Aus dem damaligen Presseecho zu der Antifa-Aktion gegen die Sigrid-Hunke-Lesung in der Buchhandlung Röhrscheidt/Bouvier:



Die Protestaktion war vom Vorläufer des BIFFF..., der "Bonner Initiative Gemeinsam gegen Neofaschismus", organisiert worden. Die Buchhandlung Röhrscheid war bereits von Bouvier/Grundmann aufgekauft.
(Abbildungen: Archiv des BIFFF...)

Bouvier/Röhrscheid wollte Hunke aus ihrer Neuerscheinung "Tod - was ist dein Sinn" lesen lassen, einem Buch, in dem Hunke ihre Nazi-"Religion" auf den Tod hin spezifizierte und zu dem Schluß kam, der germanische Mensch kenne nicht die Jenseits-Vorstellung der Semiten und den Wiederauferstehungs-Glauben der Christen, sondern der tote Deutsche lebe in seinem Volk weiter, wenn er im siegreichen Krieg den Heldentod gestorben sei.

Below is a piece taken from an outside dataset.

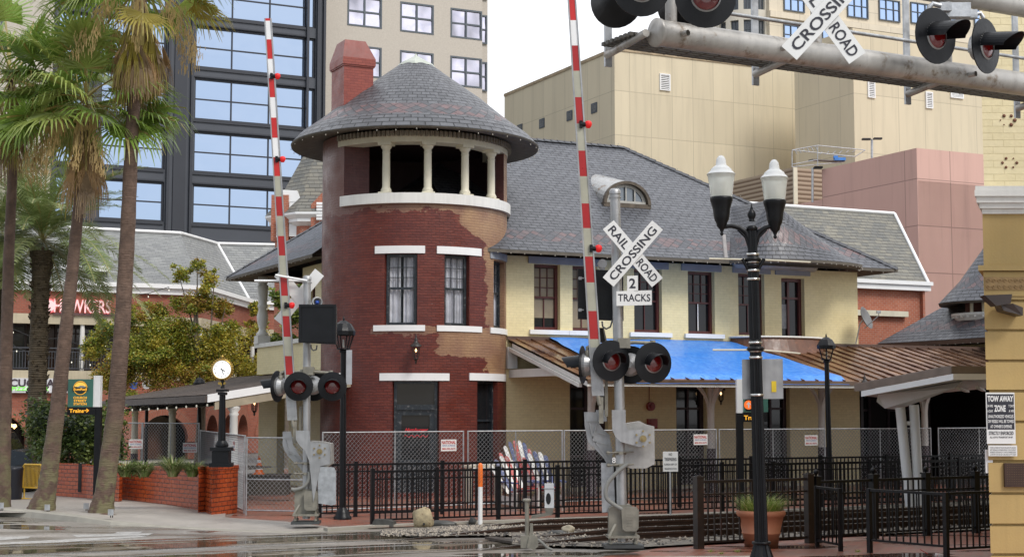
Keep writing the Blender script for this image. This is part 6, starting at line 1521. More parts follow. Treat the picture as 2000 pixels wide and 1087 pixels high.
# near signal (right)
sN = dict(near=True, conduit=[(1226, 905), (1205, 922), (1186, 945), (1184, 970), (1200, 985), (1220, 998), (1228, 1015)],
    housing=[(1205, 829), (1250, 822), (1262, 828), (1278, 832), (1279, 905), (1262, 914), (1232, 914), (1205, 905)],
    arm_front=[(1195, 800), (1222, 800), (1222, 828), (1228, 840), (1255, 838), (1268, 848), (1270, 860), (1262, 870), (1248, 872), (1212, 862), (1202, 852), (1196, 838)],
    hub=(1256, 856), arm_rear=[(1141, 804), (1165, 804), (1167, 822), (1178, 838), (1190, 848), (1196, 880), (1196, 925), (1180, 895), (1160, 873), (1148, 862), (1142, 830)],
    ribs=[((1146, 822), (1165, 822)), ((1150, 825), (1160, 870)), ((1165, 826), (1155, 858)), ((1157, 862), (1190, 868)), ((1167, 845), (1190, 850)), ((1160, 860), (1192, 905))],
    weights=[(.12, [(1174, 903), (1198, 905), (1202, 998), (1176, 1000)]), (.30, [(1164, 800), (1182, 800), (1186, 822), (1166, 824)])],
    clamps=(886, 910), arm=((1168, 770), (1113, -60)), armw=(21, 14), arm_lights=((1149, 243), (1169, 485)),
    stripes=[(770, 680, 4)]+auto_stripes([680, 664, 610, 555, 505, 450, 402, 349, 299, 246, 194, 142, 92, 42, -10, -60], [2, 3, 2, 3, 2, 3, 2, 3, 2, 3, 2, 3, 0, 1, 0]),
    armmats=arm_m, heads=[(1194, 704, .42, -.18, .33), (1276, 708, .42, -.18, .33)], side_heads=[(1137, 712, (-1, .25, 0, .1)), (1232, 712, (.25, 1, 0, .25))],
    crossarm=[(1147, 690), (1147, 678), (1155, 675), (1196, 672), (1218, 670), (1240, 668), (1275, 670), (1277, 680)])
nt_, Ln, atn, kn = signal('crossing_signal', 'nearer crossing signal with white RAILROAD CROSSING crossbuck and raised striped gate arm', 24.8, (1216, 1068), (1201, 372), .082, 121, sN)
ct = P(1236, 495, 24.6); crossbuck(nt_, ct, X, -YY, 1.22, .23, tilt=(49, -50))
pl_ = MB(); s_ = P(1204, 597, 24.6); pl_.par(s_, P(1273, 595, 24.6)-s_, UP*.235, -YY*.006); tk = pl_.build('tracks_plate', signw, nt_); text('TRACKS', P(1238.5, 581, 24.6)-YY*.008, X, UP, .12, signk, tk, width=.52, bold=.012, depth=.003)
q_ = P(1225, 569, 24.6); MB().par(q_, P(1246, 568, 24.6)-q_, UP*.25, -YY*.006).build('number_plate', signw, nt_); text('2', P(1235, 553, 24.6)-YY*.008, X, UP, .16, signk, tk, bold=.02, depth=.003)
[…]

"Bouvier - Eine Freundschaft fürs Leben"

Als Antifaschisten gemeinsam mit Grünen, Jusos, dem evangelischen Studentenpfarrer, dem AstA der Uni Bonn usw. eine Gegenveranstaltung ankündigten, auf der einschlägige neofaschistische Passagen aus Hunkes Werken gelesen würden, sagte Hunke ihren Auftritt in der Buchhandlung Bouvier/Röhrscheid nach Rücksprache mit Thomas Grundmann vorsichtshalber wieder ab. Die Buchhandlung bekräftigte in einer schriftlichen Erklärung, sie übe bei ihren eigenen Veranstaltungen keine "Vorzensur" (!) aus, auch nicht bei der Einladung an Hunke, warf aber den Antifaschisten vor, "von außen durch Druck Zensur auszuüben"; das "halten wir im Rahmen des demokratischen Konsens für sehr bedenklich". Thomas Grundmann verteidigte in der Presse die Einladung an die rechtsextreme Ideologin persönlich und bedauerte, "daß die Gegner Frau Hunkes nicht im Rahmen der Lesung sachliche Kritik an ihrer Person üben wollten", sondern "eventuell" "Krawall" machen würden: "Auf diese Art wird eine literarische Veranstaltung, die informieren soll, unter Druck gesetzt". Zum früheren "Krawall" und "Druck" der nationalsozialistischen Hunke-Freunde gegen die Familie Cohen schwieg er bei dieser Gelegenheit lieber. Vater Herbert Grundmann hatte schon früher dargelegt, daß die "eigentliche 'Arisierung'" des Unternehmens doch lange vor der Nazi-Zeit stattgefunden habe, nämlich 1928 mit dem Tod des Juden Fritz Cohen und der Übernahme des Geschäfts durch Cohens nicht-jüdische Ehefrau. Daß Grundmann Buchhandlung und Verlag nur übernehmen konnte, weil die "halbjüdischen" Cohen-Kinder emigrieren mußten, um ihr bloßes Leben zu retten, sah er nicht als "eigentliche 'Arisierung'". Thomas Grundmann setzt heute lieber auf positives Denken, statt sich für Schnäppchen zu rechtfertigen. Am "Bundestag Shop" Unter den Linden klebt sein Slogan: "Bouvier - Eine Freundschaft fürs Leben". Ein Schäppchen ist auch das Joint Venture des Banker-Enkels mit der Deutschen Bundesbank. In ihrem "Geldmuseum" in Frankfurt betreibt Bouvier heute den "Museum Shop".

(Juni 2000)

(Inzwischen mußte Thomas Grundmann mit seinem Betrieb Insolvenz anmelden, so Zeitungsmeldungen vom Sommer 2003. "Gonski" in Köln und "Bouvier" in Bonn gingen zur Buchhandelskette "Thalia" aus Hamburg, die ihrerseits mehrheitlich der Parfümerie-Kette "Douglas" gehört.)